On Thursday, May 7, 2026, officials in Springfield announced the end of a DoJ consent decree the city's police department had been operating under since 2022. From left to right: Springfield City Solicitor Stephen Buoniconti, Mayor Domenic Sarno, Police Superintendent Larry Akers and Police Captain Brian Beliveau.
James Paleologopoulos
/
WAMC
On Thursday, May 7, 2026, officials in Springfield announced the end of a DoJ consent decree the city's police department had been operating under since 2022. From left to right: Springfield City Solicitor Stephen Buoniconti, Mayor Domenic Sarno, Police Superintendent Larry Akers and Police Captain Brian Beliveau.

After years of operating under a consent decree, the Springfield Police Department is no longer bound to the arrangement. Following a recent filing and changes in federal attitudes, the decree has been dismissed.

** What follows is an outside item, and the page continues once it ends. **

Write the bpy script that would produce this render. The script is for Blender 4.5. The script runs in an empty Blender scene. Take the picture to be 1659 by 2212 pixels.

Joined by members of the police force, Mayor Domenic Sarno says this week marks the end of a consent decree the city agreed to in 2022.

This is a big day for the city of Springfield,” Sarno announced Thursday. “The decree has been dismissed, and now, we continue to move forward with our police department.”

For four years, Springfield PD has been tasked with making changes from top to bottom, after the U.S. Department of Justice launched an investigation in 2018, later confirming cases of unreasonable force and inadequate training, plus flawed recordkeeping and accountability systems.

New body cameras, internal policies and software would come, along with more progress marked by compliance authorities.

But with the second Trump administration, consent decrees across the country started coming to an end last year.

Springfield PD wasn’t part of the initial wave, but with the city’s contract with its third-party “Compliance Evaluator Team” ending in April 2026, city leaders  sought a court dismissal for the arrangement.

Officials like City Solicitor Stephen Buoniconti and Police Superintendent Larry Akers argue Springfield's situation differs from other police department decrees ending, and that Springfield PD's reforms had already been rolled out and were largely, if not completely finished by the time federal attitudes changed in 2025.
 
On Thursday, Akers vowed that improvements made over the last four years will be sticking around.

“I have no desire to go back to the previous recordkeeping routines, our past use of force policies, our disciplinary standards or any of what some people called ‘neanderthal’ and outdated police methods of the past,” Akers said. “We're moving full-steam ahead, with constitutional policies and procedures...”

In its latest filing last month, the CET indicated Springfield PD had demonstrated progress on multiple fronts, while emphasizing a need to ensure progress continues and is sustainable.